それに対しソクラテスは、毅然とした態度で臨んだ。
『どんな刑?そうだな。むしろ、褒美を取らせるべきだ。』
ソクラテスは、無実の罪なのに逮捕し、裁判にかけ、挙句の果てには死刑を求刑しようとする、単なる『殺人集団』を前にして、媚を売ることも、真理から目を逸らすことも無かった。
『おそらくみなさんは、わたしが、強がりを言っているか、 またはヤケクソになり、皮肉っているようで、かわいげのないヤツだ、と怒りを覚えるだろう。だがね、そうではないのだ。』
確かに、裁判所に居合わせた聴衆に『悪気』はないのかもしれない。だが、『悪気』が無いからと言って人を殺していいはずがないだろう。ソクラテスはさぞかし苦労しただろう。周りに知者がいない。それは例えば、浅薄な人間から言わせれば確かに『孤独』だ。だがもちろん実際のそれは、『孤高』の間違いだ。
例えばソクラテスを愛する宮崎駿の話だ。
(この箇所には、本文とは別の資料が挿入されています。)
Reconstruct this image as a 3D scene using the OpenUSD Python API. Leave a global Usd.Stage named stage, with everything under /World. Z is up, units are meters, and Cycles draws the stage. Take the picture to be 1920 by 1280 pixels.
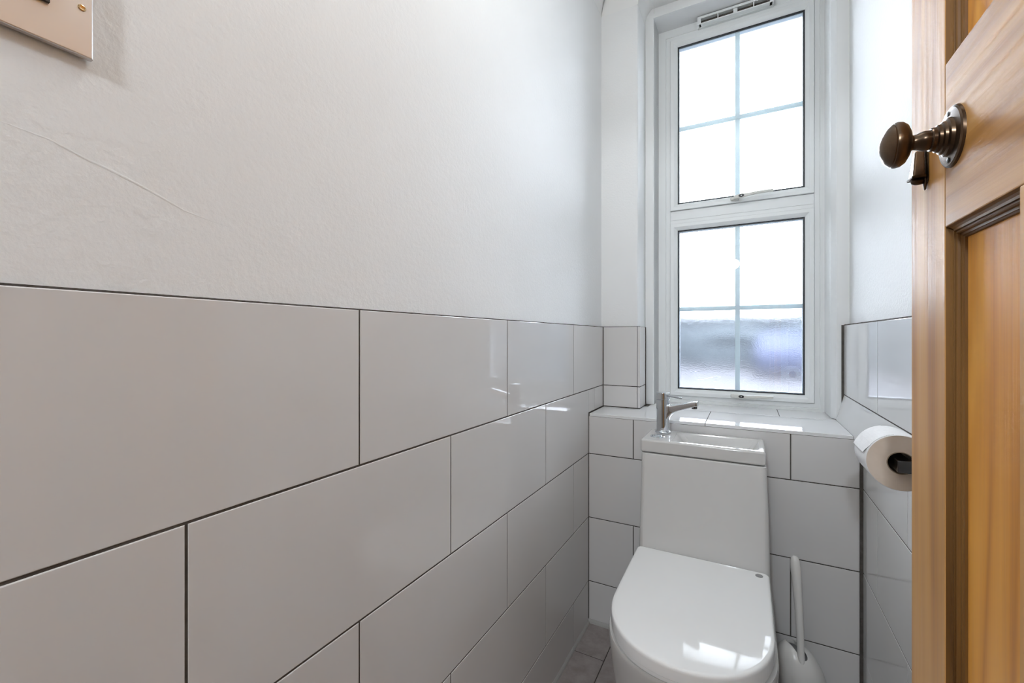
import math, numpy as np, trimesh, manifold3d, usdkit, meshkit
from pxr import Usd, UsdGeom, UsdLux, UsdShade, Gf, Sdf
from manifold3d import Manifold, CrossSection

# ---------------------------------------------------------------- camera, light, exposure
# The room is measured from the camera: x to the right along the window wall, y towards the window,
# z up from the lens; CZ is the lens height, so the floor ends up at z = 0.
CZ = 1.1443
YAW = 0.4955
stage = Usd.Stage.CreateInMemory()
UsdGeom.Xform.Define(stage, '/World')
UsdGeom.Scope.Define(stage, '/World/Looks')
cam = UsdGeom.Camera.Define(stage, '/World/camera')
cam.CreateHorizontalApertureAttr(36.0)
cam.CreateVerticalApertureAttr(24.0)
cam.CreateFocalLengthAttr(814.7 / 1920 * 36.0)
cam.CreateVerticalApertureOffsetAttr(-8.2 / 1920 * 36.0)
cam.CreateClippingRangeAttr((0.02, 1000.0))
cam.CreateExposureAttr(0.13)
c, s = math.cos(YAW), math.sin(YAW)
cam.AddTransformOp().Set(Gf.Matrix4d(c, s, 0, 0, 0, 0, 1, 0, s, -c, 0, 0, 0, 0, CZ, 1))

sky = UsdLux.DomeLight.Define(stage, '/World/sky_light')          # even overcast sky
sky.CreateIntensityAttr(4.7)
sky.CreateColorAttr(Gf.Vec3f(0.92, 0.935, 1.05))
lamp = UsdLux.SphereLight.Define(stage, '/World/hall_lamp_light')  # the lamp of the hall behind the camera
lamp.CreateRadiusAttr(0.055)
lamp.CreateIntensityAttr(410.0)
lamp.CreateColorAttr(Gf.Vec3f(0.91, 0.99, 1.07))
lamp.AddTranslateOp().Set(Gf.Vec3d(-0.13, -1.30, CZ + 0.845))
fill_light = UsdLux.SphereLight.Define(stage, '/World/added_fill_light')  # unseen globe added near the ceiling to even out the light
fill_light.CreateRadiusAttr(0.09)
fill_light.CreateIntensityAttr(29.0)
fill_light.CreateColorAttr(Gf.Vec3f(0.97, 1.0, 1.0))
fill_light.AddTranslateOp().Set(Gf.Vec3d(-0.24, 0.62, CZ + 1.38))

# ---------------------------------------------------------------- materials
def mat(name, nodes, links, surface='p.BSDF'):
    return usdkit.material(stage, '/World/Looks/' + name, nodes, links, surface=surface)
def plain(name, col, rough, spec=0.5, metal=0.0, **kw):
    return mat(name, {'p': ('principled_bsdf', dict(base_color=col, roughness=rough, specular_ior_level=spec, metallic=metal, **kw))}, [])
def noisy(name, c1, c2, scale, rough, mscale=(1, 1, 1), detail=4, bump=None, spec=0.5, lo=0.35, hi=0.65, rough2=None, **kw):
    """two colours mixed by stretched noise of the world position, with optional bump (scale, distance, strength)"""
    n = {'g': ('geometry', {}), 'm': ('mapping', {'scale': mscale}), 'n': ('noise_texture', {'scale': scale, 'detail': detail, 'roughness': 0.6}),
         'r': ('rgb_ramp', {'ramp': [(lo, c1), (hi, c2)]}), 'p': ('principled_bsdf', dict(roughness=rough, specular_ior_level=spec, **kw))}
    l = [('g.position', 'm.vector'), ('m.vector', 'n.vector'), ('n.fac', 'r.fac'), ('r.color', 'p.base_color')]
    if bump:
        n['bm'] = ('mapping', {'scale': bump[3] if len(bump) > 3 else (1, 1, 1)})
        n['bn'] = ('noise_texture', {'scale': bump[0], 'detail': 3.0, 'roughness': 0.55})
        n['b'] = ('bump', {'distance': bump[1], 'strength': bump[2]})
        l += [('g.position', 'bm.vector'), ('bm.vector', 'bn.vector'), ('bn.fac', 'b.height'), ('b.normal', 'p.normal')]
    return mat(name, n, l)

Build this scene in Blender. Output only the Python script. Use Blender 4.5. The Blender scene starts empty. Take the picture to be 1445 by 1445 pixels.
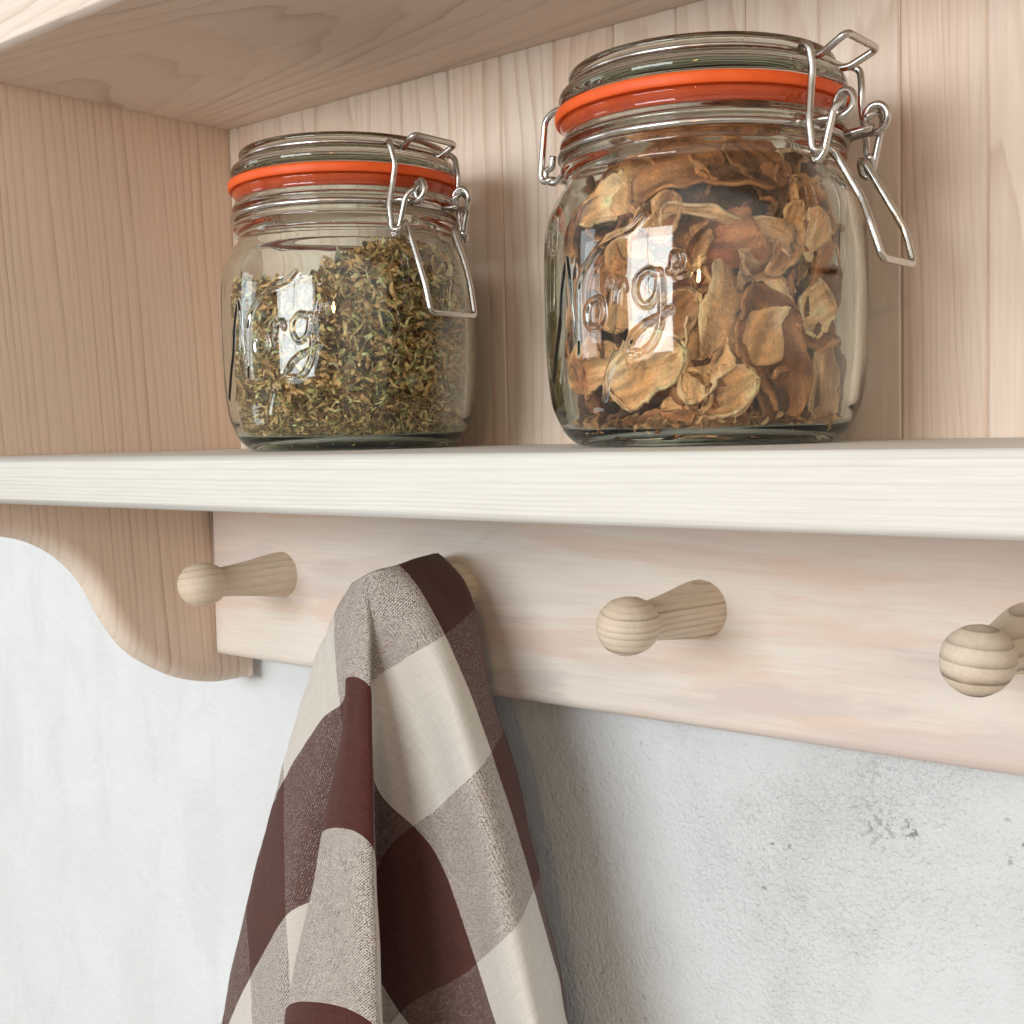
import bpy, bmesh, math, random
import numpy as np
from mathutils import Vector, Matrix, noise
SC = bpy.context.scene
COL = SC.collection

# ---------------------------------------------------------------- camera
cam_d = bpy.data.cameras.new('camera'); cam = bpy.data.objects.new('camera', cam_d); COL.objects.link(cam)
CR, CU, CF = Vector((.7695, .6383, -.0228)), Vector((-.0230, .0635, .9977)), Vector((-.6382, .7672, -.0635))
cam.matrix_world = Matrix(((CR.x, CU.x, -CF.x, .5591), (CR.y, CU.y, -CF.y, -.2728), (CR.z, CU.z, -CF.z, .0057), (0, 0, 0, 1)))
cam_d.sensor_width = 36; cam_d.lens = 44.1; cam_d.clip_start = .01; cam_d.clip_end = 50
SC.camera = cam

# ---------------------------------------------------------------- render settings
SC.render.engine = 'CYCLES'
cy = SC.cycles
cy.use_denoising = True
try: cy.denoiser = 'OPENIMAGEDENOISE'
except Exception: pass
cy.max_bounces = 24; cy.diffuse_bounces = 6; cy.glossy_bounces = 8; cy.transmission_bounces = 20; cy.transparent_max_bounces = 16
cy.caustics_reflective = True; cy.caustics_refractive = True; cy.sample_clamp_indirect = 6; cy.blur_glossy = .3
SC.view_settings.view_transform = 'Standard'; SC.view_settings.look = 'None'
SC.view_settings.exposure = 0; SC.view_settings.gamma = 1; SC.view_settings.use_curve_mapping = False

# ---------------------------------------------------------------- the room's own dim light: ceiling pale, floor brown, walls between
W = bpy.data.worlds.new('World'); SC.world = W; W.use_nodes = True
wn, wl = W.node_tree.nodes, W.node_tree.links
wn.clear()
o_ = wn.new('ShaderNodeOutputWorld'); bg = wn.new('ShaderNodeBackground'); tc = wn.new('ShaderNodeTexCoord')
sx = wn.new('ShaderNodeSeparateXYZ'); rp = wn.new('ShaderNodeValToRGB'); mr = wn.new('ShaderNodeMapRange')
nz = wn.new('ShaderNodeTexNoise'); nz.inputs['Scale'].default_value = 1.7; nz.inputs['Detail'].default_value = 2
mx = wn.new('ShaderNodeMix'); mx.data_type = 'RGBA'; mx.blend_type = 'MULTIPLY'; mx.inputs[0].default_value = 1
nr = wn.new('ShaderNodeMapRange'); nr.inputs[1].default_value = .35; nr.inputs[2].default_value = .65; nr.inputs[3].default_value = .35; nr.inputs[4].default_value = 1.6
mr.inputs[1].default_value = -1; mr.inputs[2].default_value = 1
wl.new(tc.outputs['Generated'], sx.inputs[0]); wl.new(sx.outputs['Z'], mr.inputs[0]); wl.new(mr.outputs[0], rp.inputs[0])
e = rp.color_ramp.elements
e[0].position = .25; e[0].color = (.35, .285, .235, 1); e[1].position = .8; e[1].color = (.61, .575, .525, 1)
k = e.new(.5); k.color = (.43, .395, .355, 1)
wl.new(tc.outputs['Generated'], nz.inputs['Vector']); wl.new(nz.outputs[0], nr.inputs[0])
wl.new(rp.outputs[0], mx.inputs[6]); wl.new(nr.outputs[0], mx.inputs[7]); wl.new(mx.outputs[2], bg.inputs[0])
bg.inputs[1].default_value = 1.3
wl.new(bg.outputs[0], o_.inputs[0])

# ---------------------------------------------------------------- lamps: daylight through two windows, one small warm bulb
def area(name, loc, target, sx, sy, power, col):
    d = bpy.data.lights.new(name, 'AREA'); d.shape = 'RECTANGLE'; d.size = sx; d.size_y = sy; d.energy = power; d.color = col
    o = bpy.data.objects.new(name, d); COL.objects.link(o); o.location = loc
    o.rotation_euler = (Vector(target) - Vector(loc)).to_track_quat('-Z', 'Y').to_euler()
    return o
area('window_light', (-.17, -1.9, .28), (-.1, .1, .12), .57, .62, 14.6, (.93, .97, 1))
area('window_light', (.42, -1.9, .28), (.42, .1, .12), .57, .62, 14.6, (.93, .97, 1))
area('side_window_light', (-2.3, -1.65, .42), (.2, .1, .0), .75, .9, 9, (.86, .94, 1))
ld = bpy.data.lights.new('bulb_light', 'POINT'); ld.energy = 5.0; ld.color = (1, .56, .22); ld.shadow_soft_size = .03
lo = bpy.data.objects.new('bulb_light', ld); COL.objects.link(lo); lo.location = (1.02, -1.2, .22)

# ---------------------------------------------------------------- helpers
def thing(name, label, cat, loc=(0, 0, 0), group=None):
    o = bpy.data.objects.new(name, None); COL.objects.link(o); o.location = loc; o.empty_display_size = .02
    return tag(o, label, cat, group)
def tag(o, label=None, cat=None, group=None, kind=None):
    if label: o['label'] = label
    if cat: o['category'] = cat
    if group: o['group'] = group
    if kind: o['kind'] = kind
    return o
def mesh_obj(name, V, F, mat, parent=None, smooth=True, attrs=None):
    me = bpy.data.meshes.new(name); me.from_pydata([tuple(v) for v in V], [], [tuple(f) for f in F]); me.update()
    if smooth: me.polygons.foreach_set('use_smooth', [True] * len(me.polygons))
    if attrs:
        for an, (typ, vals) in attrs.items():
            if typ == 'COLOR':
                a = me.color_attributes.new(an, 'FLOAT_COLOR', 'POINT'); a.data.foreach_set('color', np.asarray(vals, np.float32).ravel())
            else:
                a = me.attributes.new(an, 'FLOAT_VECTOR', 'POINT'); a.data.foreach_set('vector', np.asarray(vals, np.float32).ravel())
    me.materials.append(mat)
    o = bpy.data.objects.new(name, me); COL.objects.link(o)
    if parent: o.parent = parent
    return o
def bm_obj(name, bm, mat, parent=None, smooth=False):
    me = bpy.data.meshes.new(name); bm.normal_update(); bm.to_mesh(me); bm.free()
    me.materials.append(mat)
    if smooth: me.polygons.foreach_set('use_smooth', [True] * len(me.polygons))
    o = bpy.data.objects.new(name, me); COL.objects.link(o)
    if parent: o.parent = parent
    return o
def catmull(P, n=8, closed=False):
    P = [np.array(p, float) for p in P]; out = []; m = len(P)
    for i in range(m if closed else m - 1):
        p0 = P[(i - 1) % m] if closed or i > 0 else 2 * P[0] - P[1]
        p1, p2 = P[i], P[(i + 1) % m]
        p3 = P[(i + 2) % m] if closed or i + 2 < m else 2 * P[-1] - P[-2]
        for k in range(n):
            t = k / n
            out.append(.5 * (2 * p1 + (p2 - p0) * t + (2 * p0 - 5 * p1 + 4 * p2 - p3) * t * t + (3 * p1 - p0 - 3 * p2 + p3) * t ** 3))
    if not closed: out.append(P[-1])
    return out
def rounded(P, r, n=5):
    """polyline with its corners rounded"""
    P = [np.array(p, float) for p in P]; out = [P[0]]
    for i in range(1, len(P) - 1):
        a, b, c = P[i - 1], P[i], P[i + 1]
        la, lc = np.linalg.norm(a - b), np.linalg.norm(c - b)
        q = min(r, la * .48, lc * .48); s, e_ = b + (a - b) / la * q, b + (c - b) / lc * q
        for k in range(n + 1):
            t = k / n; out.append((1 - t) ** 2 * s + 2 * t * (1 - t) * b + t * t * e_)
    out.append(P[-1]); return out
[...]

彼も、多くを語らない。誰もが注目する引退の記者会見でも、その態度は変わらない。
彼曰く、
『僕は文化人じゃないんです。 町工場のおっさんなんです。』
とのこと。だが実は、最後の作品『風立ちぬ』の製作現場を映したある映像に、彼が『多くを語らない理由』が、垣間見えていた。スタッフの一人が主人公の声優のイメージを発言したのだが、作者である宮崎駿が抱いていた主人公の印象とは、全く別のものだったときのやりとりだ。
ハキハキと会議を進めるそのスタッフはもちろん『やり手』なのだろう。だが、だからといってその人が、『知者』であるということにはならない。
『どこか飛行機オタクっぽくて内気な性格』と捉えたやり手のスタッフ。『賢すぎて多くを語らないだけ』と把握していた宮崎駿。同じ人物を目の前にして、思う感想がこれだけ違うのだ。『ナスカの地上絵』が上空からしかその景色を把握できないように、『知性とはなにか?』ということを積み上げた人にしか見えない景色があるのだ。
私はそんな知者を『孤独』だと思うことは無い。むしろ、『高』い場所から秀麗な景色を眺めている、『孤高』の人に見える。
※これらの言葉は参考文献『これならわかるソクラテスの言葉』や史実に基づき、自らの生きる糧、自らを戒めるため、内省の為に日々書き留めたものです。史実を正確に把握したい方は正当な書物をご覧ください。